Saturday, January 6, 2007

'The Quickening'




On Wednesday, Grammie came (oh how fun it is to call your Mom, Grammie) and I went to Chelsea to pop in a few galleries. I went to see 'The Quickening'. Why might you ask would I like to spend my time away from my little boy watching women get stalked and killed is a question that I can not answer but it was so much more then that. I really enjoyed the filming, technique, and narrative. I admit I am a sucker for the costuming and sets and the fairy tale aspect of the scarlet dress girl sweeping the leaves in the forest and dancing with the bear. This stems to my obsessions with the forest, forest creatures...


Here is a press release

Sue de Beer
Marianne Boesky Gallery
509 W 24th St
Marianne Boesky Gallery is pleased to announce a new video installation by Sue de Beer, entitled The Quickening. Set in the oppressive environment of Puritan New England ca. 1740 and drawing inspiration from the Salem Witch Trials, the novels of Nathaniel Hawthorne, and the Decadent writings of Joris-Karl Huysmans, de Beer has created a period film filtered through the gaze of a psychedelic lens. The video will be projected in the main gallery space, amongst a dropped ceiling, lush lighting and red carpeting. Typical of de Beer’s video practice, the artist replicates portions of the sets in The Quickening to accompany the screening. Before entering the projection room, the viewer must first pass through a ring of trees, 10 feet in diameter. Next, a hallway with two replicated dream machines entices the viewer towards the main gallery space. Integral to the film itself, the spinning dream machines with their mesmerizing flickering light prepare the viewer to be transported and deliver him ready to engage with the film.
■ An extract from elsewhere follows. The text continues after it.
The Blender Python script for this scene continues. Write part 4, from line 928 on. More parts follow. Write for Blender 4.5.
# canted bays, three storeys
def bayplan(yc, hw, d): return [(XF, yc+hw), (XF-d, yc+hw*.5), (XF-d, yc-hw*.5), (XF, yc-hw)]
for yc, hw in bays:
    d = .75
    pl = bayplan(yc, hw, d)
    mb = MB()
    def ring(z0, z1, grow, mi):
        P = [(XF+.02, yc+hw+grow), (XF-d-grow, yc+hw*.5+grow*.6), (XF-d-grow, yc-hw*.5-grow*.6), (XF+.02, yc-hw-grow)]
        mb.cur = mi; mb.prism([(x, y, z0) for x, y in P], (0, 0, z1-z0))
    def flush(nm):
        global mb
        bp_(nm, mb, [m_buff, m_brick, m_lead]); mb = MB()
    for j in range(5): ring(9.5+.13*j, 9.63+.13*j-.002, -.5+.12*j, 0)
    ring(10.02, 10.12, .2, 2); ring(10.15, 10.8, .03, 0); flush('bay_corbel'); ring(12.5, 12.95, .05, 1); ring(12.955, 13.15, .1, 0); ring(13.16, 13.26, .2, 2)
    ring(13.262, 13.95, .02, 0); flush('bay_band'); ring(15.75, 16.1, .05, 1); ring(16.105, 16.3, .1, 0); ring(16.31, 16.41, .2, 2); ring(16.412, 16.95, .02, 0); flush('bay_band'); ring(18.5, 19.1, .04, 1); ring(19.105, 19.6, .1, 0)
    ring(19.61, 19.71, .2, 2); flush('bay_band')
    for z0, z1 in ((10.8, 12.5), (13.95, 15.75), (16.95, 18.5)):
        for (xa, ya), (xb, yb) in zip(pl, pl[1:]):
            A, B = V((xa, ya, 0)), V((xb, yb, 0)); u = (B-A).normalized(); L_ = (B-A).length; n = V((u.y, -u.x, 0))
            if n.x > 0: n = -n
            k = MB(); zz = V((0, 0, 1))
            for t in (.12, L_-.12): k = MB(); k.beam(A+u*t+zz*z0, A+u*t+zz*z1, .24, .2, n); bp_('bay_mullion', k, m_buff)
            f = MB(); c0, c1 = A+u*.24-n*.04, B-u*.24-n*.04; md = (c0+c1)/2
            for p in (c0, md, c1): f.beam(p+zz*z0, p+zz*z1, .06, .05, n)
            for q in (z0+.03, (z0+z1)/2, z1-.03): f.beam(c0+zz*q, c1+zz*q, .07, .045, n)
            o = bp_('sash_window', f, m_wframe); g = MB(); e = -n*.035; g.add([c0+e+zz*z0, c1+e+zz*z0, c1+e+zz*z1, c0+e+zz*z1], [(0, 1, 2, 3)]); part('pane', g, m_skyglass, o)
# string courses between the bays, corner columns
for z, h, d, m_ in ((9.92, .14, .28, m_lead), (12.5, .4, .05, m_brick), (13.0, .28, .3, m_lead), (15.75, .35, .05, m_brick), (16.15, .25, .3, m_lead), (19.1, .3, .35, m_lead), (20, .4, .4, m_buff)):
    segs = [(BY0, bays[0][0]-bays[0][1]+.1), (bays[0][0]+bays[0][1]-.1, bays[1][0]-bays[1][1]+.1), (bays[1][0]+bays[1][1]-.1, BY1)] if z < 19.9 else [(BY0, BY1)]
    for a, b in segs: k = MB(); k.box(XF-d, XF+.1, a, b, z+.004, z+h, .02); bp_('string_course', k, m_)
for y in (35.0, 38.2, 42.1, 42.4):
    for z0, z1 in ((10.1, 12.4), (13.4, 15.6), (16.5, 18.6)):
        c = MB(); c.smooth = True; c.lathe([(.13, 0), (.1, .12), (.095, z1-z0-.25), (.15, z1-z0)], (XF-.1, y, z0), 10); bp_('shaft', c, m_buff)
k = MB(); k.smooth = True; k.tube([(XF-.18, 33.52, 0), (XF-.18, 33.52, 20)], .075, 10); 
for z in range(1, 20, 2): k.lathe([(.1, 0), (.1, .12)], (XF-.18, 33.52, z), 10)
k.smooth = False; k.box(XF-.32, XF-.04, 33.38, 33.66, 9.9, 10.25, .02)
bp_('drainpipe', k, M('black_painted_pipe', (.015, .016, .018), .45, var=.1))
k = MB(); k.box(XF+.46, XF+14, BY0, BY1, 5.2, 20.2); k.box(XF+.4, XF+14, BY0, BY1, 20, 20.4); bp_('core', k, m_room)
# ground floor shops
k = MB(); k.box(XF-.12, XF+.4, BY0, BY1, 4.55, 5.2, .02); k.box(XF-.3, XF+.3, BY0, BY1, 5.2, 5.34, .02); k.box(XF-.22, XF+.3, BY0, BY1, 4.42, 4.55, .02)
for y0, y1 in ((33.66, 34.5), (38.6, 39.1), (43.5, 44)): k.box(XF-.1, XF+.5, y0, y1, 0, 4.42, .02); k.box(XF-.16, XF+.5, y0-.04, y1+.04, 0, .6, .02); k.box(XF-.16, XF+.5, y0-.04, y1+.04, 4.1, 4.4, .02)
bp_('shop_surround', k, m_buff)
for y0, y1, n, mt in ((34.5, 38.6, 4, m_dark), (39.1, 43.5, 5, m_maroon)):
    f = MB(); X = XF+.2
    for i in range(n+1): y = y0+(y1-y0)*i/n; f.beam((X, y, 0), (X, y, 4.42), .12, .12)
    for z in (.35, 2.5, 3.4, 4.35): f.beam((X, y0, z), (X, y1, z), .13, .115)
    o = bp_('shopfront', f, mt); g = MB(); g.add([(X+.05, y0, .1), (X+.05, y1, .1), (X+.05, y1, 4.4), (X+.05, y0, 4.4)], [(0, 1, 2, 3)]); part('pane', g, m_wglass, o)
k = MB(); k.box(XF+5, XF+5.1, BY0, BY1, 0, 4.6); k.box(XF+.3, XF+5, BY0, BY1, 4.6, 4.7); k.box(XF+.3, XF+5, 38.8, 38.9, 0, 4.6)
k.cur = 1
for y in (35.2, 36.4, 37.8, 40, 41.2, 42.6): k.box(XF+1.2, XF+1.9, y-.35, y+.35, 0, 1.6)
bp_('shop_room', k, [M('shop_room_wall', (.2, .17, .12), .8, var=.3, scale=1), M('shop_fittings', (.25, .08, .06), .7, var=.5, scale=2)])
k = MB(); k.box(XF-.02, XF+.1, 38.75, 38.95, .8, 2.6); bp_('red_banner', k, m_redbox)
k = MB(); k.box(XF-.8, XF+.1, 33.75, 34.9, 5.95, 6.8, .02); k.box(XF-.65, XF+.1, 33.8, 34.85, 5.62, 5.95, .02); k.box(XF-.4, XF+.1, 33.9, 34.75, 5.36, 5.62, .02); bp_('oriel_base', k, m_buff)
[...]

With The Quickening, Sue de Beer distances herself from her past fascination with the world of today’s youth, so characteristic of her previous videos. Instead, 18th century Puritan America becomes de Beer’s physical stage and inspires a wholly different culture to be mined. The Quickening’s themes naturally involve female sexuality and its repression, sin, fear and ultimate persecution. The narrative is seemingly simple enough: a young woman is stalked, violently attacked, and finally hanged as punishment for her immorality. Recalling her past slasher-movie aesthetic, De Beer heightens the violence with frenetic camera movements and crystalline audio of knife to flesh, yet counters its dark shadows with rich jewel-toned greens and scarlets in its sets and costumes.

Layered upon the themes of sins of the flesh and their punishment, de Beer weaves another character into the video who sits entranced watching a dream machine before him, leaving the viewer to wonder where the reality of the narrative lies. Where Puritanism sought control over the members of its society and their inherent sin, which de Beer highlights through a voiceover with excerpts from the theologian Jonathan Edwards’ richly didactic sermon Sinners in the Hands of an Angry God (1741), the dream machine provides the very release from that control, freeing the mind from such constraints.